The car can and surely did benefit from semiconductors, computing technologies, sensors, etc. It absorbed hundreds of innovations even before that: material science—rubber, glass, plastics, controls for combustion and efficiency, safety through sensors, and on-board entertainment and communications.

The car absorbs whatever suits the car. Automotive executives tout how many trillions of lines of code reside in their cars (absurd as it may sound it’s a number bigger than what Facebook needs to operate).

Even though the car absorbs technology it does not get transformed by it. The car is still the car and the job it does is still the same. If you have something new you wish to include please wait, the car will get to it in the next decade or two.

So let’s not ask if the car can benefit from smartphone technologies. Let’s ask Can the smartphone benefit from having wheels?
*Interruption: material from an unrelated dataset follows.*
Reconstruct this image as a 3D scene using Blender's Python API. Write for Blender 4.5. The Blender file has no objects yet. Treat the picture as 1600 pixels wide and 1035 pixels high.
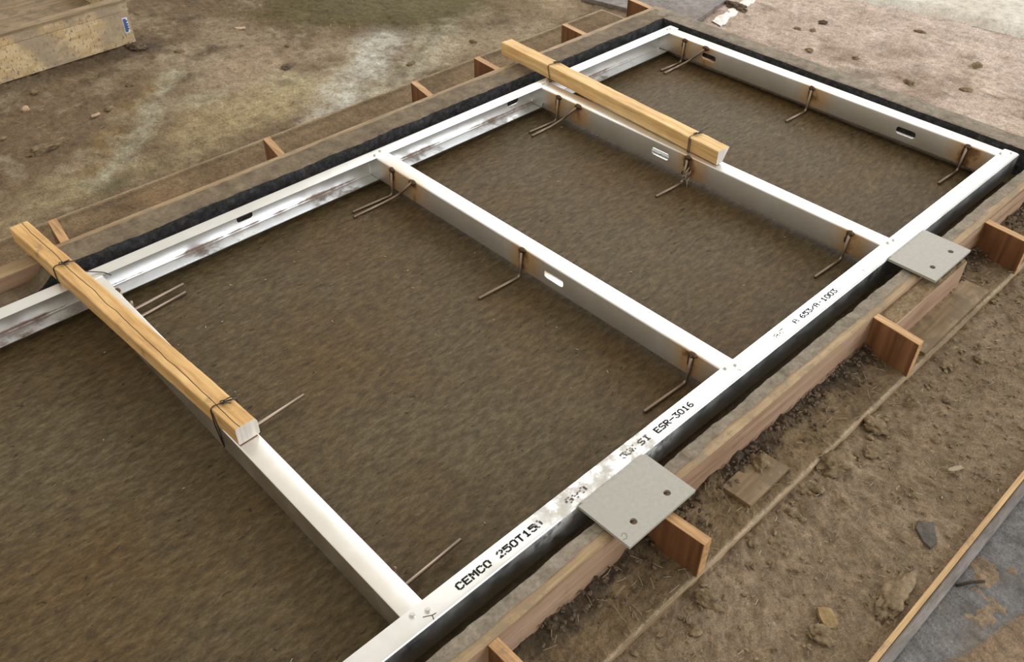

This is a strange question. Rather like asking if a computer can benefit from having a network connection. Or whether a computer can benefit from having a music player.

A product which is transformed by improvements that nobody asks for is usually no longer itself and becomes that improvement.

A smartphone with wheels is a computer that asks what it means to transport people or things. It could be a robot, or just a motor with GPS or it could be a scooter or an ebike.

Micromobility is as much an idea about minimal mobility as it is about computers with wheels. The two concepts cannot be separated because one is the outcome and the other is the means to that outcome.

As you think about the future of mobility consider the previous futures of computing, media, communications and the futures of healthcare, finance and education. These futures came or will come not from within by embedding new technologies. They came from outside with new technologies embedding existing jobs to be done.

The implication will be profound for the states and industrial bases where motorization took hold. The first graph above shows not only who was first and who followed with cars but also who will be first and who will follow with smartphones on wheels.